Surface Prep
When fitting a new perfectly flat clutch disc, it's always best to get the flywheel resurfaced perfectly flat too to have the best chance of achieving maximum contact & friction.
If the disc has already been worn against the flywheel before, the ripples of the two faces are probably now matched and best to just give it a clean.
When I swapped from stock clutch to new paddle clutch, my error was I didn't resurface the fly, so the new flat paddle clutch was trying to work on a terribly rippled flywheel surface which reduced contact area, friction, so it began to slip.
also intentionally slipping the clutch at santapod drag strip was the final nail which glazed it badly.
Flywheel mass
Heavier fly provides more smoothing inertia during clutch slippage.
This reduces the juddering cos the inertia is keeping the crank spinning rather than bogging the revs up/down, and provides more initial torque when the clutch bites cos all that potential inertia energy can be instantly transferred straight through the drivetrain rather than waiting for the engines powerband to catch up.
Disadvantage is slower gear changes and rev-matching cos ur waiting for the spinning crank mass to slow down or speed up before engaging to maintain a smooth torque delivery through the drivetrain/tyres to reduce mechanical wear and prevent loss of traction.
Thermal capacity
Whenever a clutch or brake system slips under applied pressure, it converts the components kinetic energy into heat. Friction material has a maximum operating temperature before it starts to degrade/melt and loses co-efficiency of friction.
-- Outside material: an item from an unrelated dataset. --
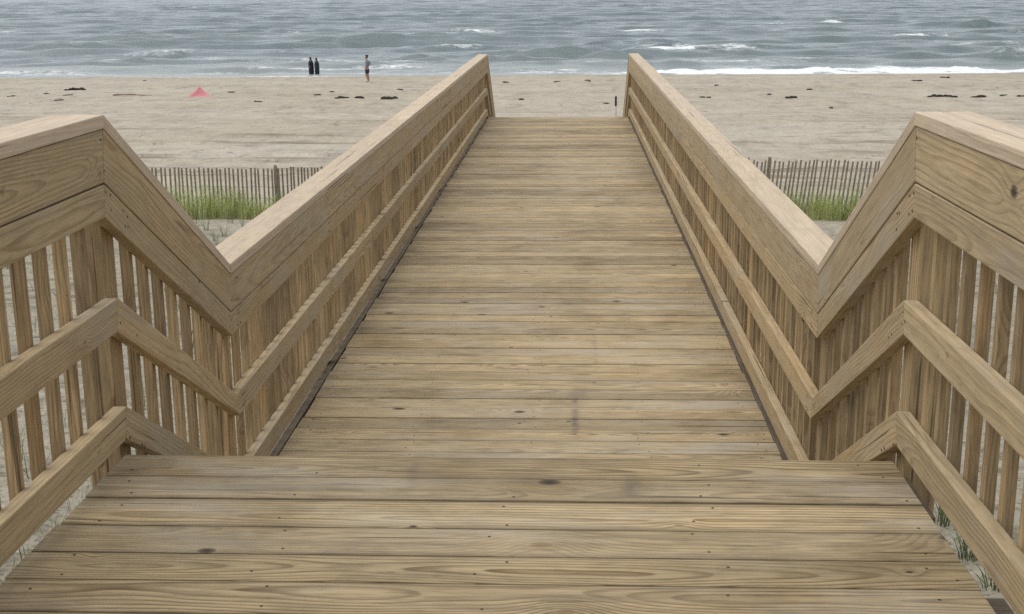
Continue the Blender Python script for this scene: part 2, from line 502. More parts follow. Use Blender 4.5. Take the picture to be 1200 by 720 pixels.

The flywheel & clutch has to dissipate this heat to stay within this operating window. think of em as CPU heatsinks.
A large heavy fly has a higher heat latency to soak/store up the burst of heat and larger surface area to dissipate the heat via convection, conduction, radiation. so they can withstand more abuse for longer (I wonder what if flywheels where also vented/grooved/drilled like brake discs?)
A lighter thinner has a limited capacity to withstand clutch slip abuse before things get too hot very quickly and degrades.
Clutch engagement
Paddle clutches provide a fastest engaging and max amount of clutch friction for a given diameter by both reducing surface area to increase surface pressure for a given clamping force and creating a very hard sharp leading edge using ceramic material to literally "bite/dig" into the soft metal flywheel/PP. This creates an aggressive fully on/off juddering engagement.
For racing applications this is a minor sacrifice cos clutch slippage is only very briefly engaged for leaving pits, full power standing launches and racing speed gear shifts.
On public roads however, you'll be constantly and slowly slipping the clutch very frequently due to junctions and maintaining a small gap during slow congestion.
although the aggressive juddering engagement is funny at first, it will eventually be an annoying inconvenience during traffic.
Organic full-face clutches have a far wider progressive range of engagement between on/off and the choice of clutch material can influence it's performance and wear, much like brake pads.
Wear
The ceramic paddle clutches are harder than the steel flywheel/PP to maintain their sharp biting edge, so the flywheel will wear more quickly than the clutch disc. cost of resurfacing and/or replacing multiple flywheels/PP over a timescale could end up higher than the cost of the paddle clutch.
Organic clutches are softer than the flywheel so the clutch disc will wear out before the metal flywheel. the larger amount of clutch material contacting the surface means it'll wear alot slower in comparison to a paddle clutch tearing the metal flywheel away.
Running cost (£ per year) of replacing multiple organic clutch discs over the serviceable life of a flywheel is prob much cheaper than replacing multiple flywheels over the serviceable life of a paddle clutch.